▶ [YOUR INSTRUCTIONS]:
Determine how many lines contain the string "from". Respond with that number and nothing more.

-------- LISTING --------

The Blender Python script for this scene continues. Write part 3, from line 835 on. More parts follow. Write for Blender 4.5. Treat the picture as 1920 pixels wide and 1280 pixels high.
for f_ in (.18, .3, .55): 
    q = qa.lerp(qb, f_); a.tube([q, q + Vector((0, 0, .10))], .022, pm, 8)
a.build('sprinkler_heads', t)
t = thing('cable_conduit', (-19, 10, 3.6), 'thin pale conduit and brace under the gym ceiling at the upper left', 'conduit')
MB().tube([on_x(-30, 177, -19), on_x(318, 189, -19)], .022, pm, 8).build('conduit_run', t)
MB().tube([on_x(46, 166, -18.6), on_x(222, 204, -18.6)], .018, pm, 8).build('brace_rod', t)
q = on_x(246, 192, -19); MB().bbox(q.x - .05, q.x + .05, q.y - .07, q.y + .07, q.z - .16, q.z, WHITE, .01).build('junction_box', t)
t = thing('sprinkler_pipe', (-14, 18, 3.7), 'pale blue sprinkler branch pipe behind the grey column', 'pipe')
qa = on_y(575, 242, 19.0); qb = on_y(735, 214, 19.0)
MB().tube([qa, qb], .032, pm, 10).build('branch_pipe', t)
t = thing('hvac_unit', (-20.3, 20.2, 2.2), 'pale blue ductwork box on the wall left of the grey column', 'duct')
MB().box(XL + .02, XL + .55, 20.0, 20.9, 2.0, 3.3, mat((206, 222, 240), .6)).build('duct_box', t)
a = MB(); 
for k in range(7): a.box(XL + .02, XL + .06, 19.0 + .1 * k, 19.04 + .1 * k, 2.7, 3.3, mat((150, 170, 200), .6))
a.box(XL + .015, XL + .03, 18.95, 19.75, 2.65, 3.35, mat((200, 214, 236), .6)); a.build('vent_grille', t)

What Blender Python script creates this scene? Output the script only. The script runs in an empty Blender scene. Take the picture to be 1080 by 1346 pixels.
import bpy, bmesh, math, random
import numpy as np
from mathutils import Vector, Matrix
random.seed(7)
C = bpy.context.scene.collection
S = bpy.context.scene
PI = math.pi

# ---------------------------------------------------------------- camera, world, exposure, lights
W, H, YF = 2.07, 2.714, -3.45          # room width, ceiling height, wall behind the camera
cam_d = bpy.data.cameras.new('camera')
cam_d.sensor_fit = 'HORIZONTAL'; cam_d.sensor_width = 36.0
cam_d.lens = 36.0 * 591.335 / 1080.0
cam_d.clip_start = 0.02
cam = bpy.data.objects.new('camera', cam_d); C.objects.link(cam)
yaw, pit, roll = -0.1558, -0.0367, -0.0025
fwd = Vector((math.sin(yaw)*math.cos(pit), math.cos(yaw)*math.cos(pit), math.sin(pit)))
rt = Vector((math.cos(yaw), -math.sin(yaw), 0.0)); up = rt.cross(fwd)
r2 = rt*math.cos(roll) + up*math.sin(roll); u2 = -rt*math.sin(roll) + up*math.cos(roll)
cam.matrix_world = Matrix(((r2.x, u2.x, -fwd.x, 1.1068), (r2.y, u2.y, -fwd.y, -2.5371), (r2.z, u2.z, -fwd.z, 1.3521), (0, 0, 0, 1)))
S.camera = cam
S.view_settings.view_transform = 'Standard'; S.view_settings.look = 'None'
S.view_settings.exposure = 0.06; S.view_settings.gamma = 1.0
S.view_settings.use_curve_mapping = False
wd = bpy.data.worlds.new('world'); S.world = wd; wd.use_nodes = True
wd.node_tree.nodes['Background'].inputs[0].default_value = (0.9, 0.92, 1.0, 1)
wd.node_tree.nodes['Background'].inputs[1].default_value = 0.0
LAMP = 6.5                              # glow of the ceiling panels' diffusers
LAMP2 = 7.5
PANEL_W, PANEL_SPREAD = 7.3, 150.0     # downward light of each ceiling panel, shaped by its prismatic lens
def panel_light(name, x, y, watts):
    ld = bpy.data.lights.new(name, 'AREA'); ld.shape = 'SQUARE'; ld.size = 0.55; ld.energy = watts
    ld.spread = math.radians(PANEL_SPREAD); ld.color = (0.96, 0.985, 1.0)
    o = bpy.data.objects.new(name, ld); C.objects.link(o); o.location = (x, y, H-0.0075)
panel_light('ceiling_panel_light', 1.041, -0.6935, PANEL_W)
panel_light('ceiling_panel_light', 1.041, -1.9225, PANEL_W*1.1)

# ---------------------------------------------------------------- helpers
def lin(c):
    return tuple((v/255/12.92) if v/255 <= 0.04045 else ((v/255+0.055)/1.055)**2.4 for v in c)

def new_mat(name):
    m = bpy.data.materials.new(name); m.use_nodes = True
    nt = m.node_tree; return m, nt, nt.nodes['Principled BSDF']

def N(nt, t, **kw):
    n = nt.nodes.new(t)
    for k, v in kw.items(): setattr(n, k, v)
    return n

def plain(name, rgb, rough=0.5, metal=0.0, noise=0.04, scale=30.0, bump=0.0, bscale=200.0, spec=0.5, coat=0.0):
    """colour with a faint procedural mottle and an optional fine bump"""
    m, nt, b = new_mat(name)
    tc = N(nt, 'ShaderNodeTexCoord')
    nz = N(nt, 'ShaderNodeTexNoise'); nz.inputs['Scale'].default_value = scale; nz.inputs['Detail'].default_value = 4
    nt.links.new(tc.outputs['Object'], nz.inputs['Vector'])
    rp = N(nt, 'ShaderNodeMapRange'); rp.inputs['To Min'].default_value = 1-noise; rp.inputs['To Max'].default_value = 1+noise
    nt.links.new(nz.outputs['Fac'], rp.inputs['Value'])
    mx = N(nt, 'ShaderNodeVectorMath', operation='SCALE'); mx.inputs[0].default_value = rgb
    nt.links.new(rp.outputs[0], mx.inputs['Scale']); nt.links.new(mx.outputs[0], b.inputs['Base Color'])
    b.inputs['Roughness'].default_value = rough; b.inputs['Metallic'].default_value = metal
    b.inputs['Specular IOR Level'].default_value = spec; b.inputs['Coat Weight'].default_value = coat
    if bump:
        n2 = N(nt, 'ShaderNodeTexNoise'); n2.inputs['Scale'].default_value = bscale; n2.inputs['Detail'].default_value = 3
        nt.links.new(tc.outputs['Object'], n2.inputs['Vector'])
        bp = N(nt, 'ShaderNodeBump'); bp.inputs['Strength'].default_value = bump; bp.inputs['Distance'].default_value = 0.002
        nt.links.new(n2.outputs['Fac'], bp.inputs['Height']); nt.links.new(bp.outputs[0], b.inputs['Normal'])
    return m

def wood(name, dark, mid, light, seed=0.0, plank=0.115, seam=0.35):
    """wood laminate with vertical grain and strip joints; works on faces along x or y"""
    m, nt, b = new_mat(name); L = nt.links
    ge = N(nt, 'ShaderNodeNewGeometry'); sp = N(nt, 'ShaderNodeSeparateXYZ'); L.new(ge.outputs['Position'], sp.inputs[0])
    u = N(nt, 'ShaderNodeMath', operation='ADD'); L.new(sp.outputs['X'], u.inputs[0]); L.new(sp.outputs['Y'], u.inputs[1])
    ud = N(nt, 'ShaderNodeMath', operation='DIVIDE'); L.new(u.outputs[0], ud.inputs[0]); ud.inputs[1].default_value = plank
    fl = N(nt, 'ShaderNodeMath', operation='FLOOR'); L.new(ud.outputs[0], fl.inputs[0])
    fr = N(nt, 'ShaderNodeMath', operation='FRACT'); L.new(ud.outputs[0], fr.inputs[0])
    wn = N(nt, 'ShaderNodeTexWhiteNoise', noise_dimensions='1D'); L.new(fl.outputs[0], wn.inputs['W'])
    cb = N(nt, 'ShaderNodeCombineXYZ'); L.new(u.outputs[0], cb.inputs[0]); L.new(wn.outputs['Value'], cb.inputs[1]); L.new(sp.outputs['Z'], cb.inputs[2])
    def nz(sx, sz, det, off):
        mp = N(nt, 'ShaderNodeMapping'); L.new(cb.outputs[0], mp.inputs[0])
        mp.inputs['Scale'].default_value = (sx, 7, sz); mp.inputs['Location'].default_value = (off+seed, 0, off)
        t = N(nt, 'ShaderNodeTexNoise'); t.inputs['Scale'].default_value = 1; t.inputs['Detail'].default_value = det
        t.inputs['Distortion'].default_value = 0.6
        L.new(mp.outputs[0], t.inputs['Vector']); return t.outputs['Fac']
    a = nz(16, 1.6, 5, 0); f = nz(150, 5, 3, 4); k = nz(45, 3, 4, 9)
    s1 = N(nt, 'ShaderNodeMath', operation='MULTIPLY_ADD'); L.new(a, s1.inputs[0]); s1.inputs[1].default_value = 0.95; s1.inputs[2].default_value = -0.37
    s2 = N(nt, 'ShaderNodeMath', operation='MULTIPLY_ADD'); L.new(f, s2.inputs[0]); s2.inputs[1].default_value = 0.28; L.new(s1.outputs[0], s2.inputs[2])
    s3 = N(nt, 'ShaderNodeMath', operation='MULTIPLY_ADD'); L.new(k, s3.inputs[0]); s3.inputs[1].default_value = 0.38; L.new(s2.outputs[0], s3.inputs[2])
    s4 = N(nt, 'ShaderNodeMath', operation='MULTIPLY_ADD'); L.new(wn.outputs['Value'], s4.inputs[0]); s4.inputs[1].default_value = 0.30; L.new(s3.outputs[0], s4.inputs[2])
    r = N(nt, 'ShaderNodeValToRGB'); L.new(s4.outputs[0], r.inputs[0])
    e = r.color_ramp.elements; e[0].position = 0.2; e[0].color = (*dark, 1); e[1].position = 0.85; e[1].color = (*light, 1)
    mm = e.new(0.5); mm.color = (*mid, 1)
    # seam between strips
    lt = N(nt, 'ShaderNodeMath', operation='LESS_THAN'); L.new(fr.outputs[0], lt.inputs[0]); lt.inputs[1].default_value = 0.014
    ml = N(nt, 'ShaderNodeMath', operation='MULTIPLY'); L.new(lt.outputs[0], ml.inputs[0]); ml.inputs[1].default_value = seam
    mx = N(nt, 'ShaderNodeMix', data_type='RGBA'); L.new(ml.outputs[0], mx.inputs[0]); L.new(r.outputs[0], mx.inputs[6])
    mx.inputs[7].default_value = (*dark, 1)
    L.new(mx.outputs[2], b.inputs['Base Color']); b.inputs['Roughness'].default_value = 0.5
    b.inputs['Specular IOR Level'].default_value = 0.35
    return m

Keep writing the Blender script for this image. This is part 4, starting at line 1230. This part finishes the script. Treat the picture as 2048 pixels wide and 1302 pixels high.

--------

▶ [FINISHED ANSWER]:
2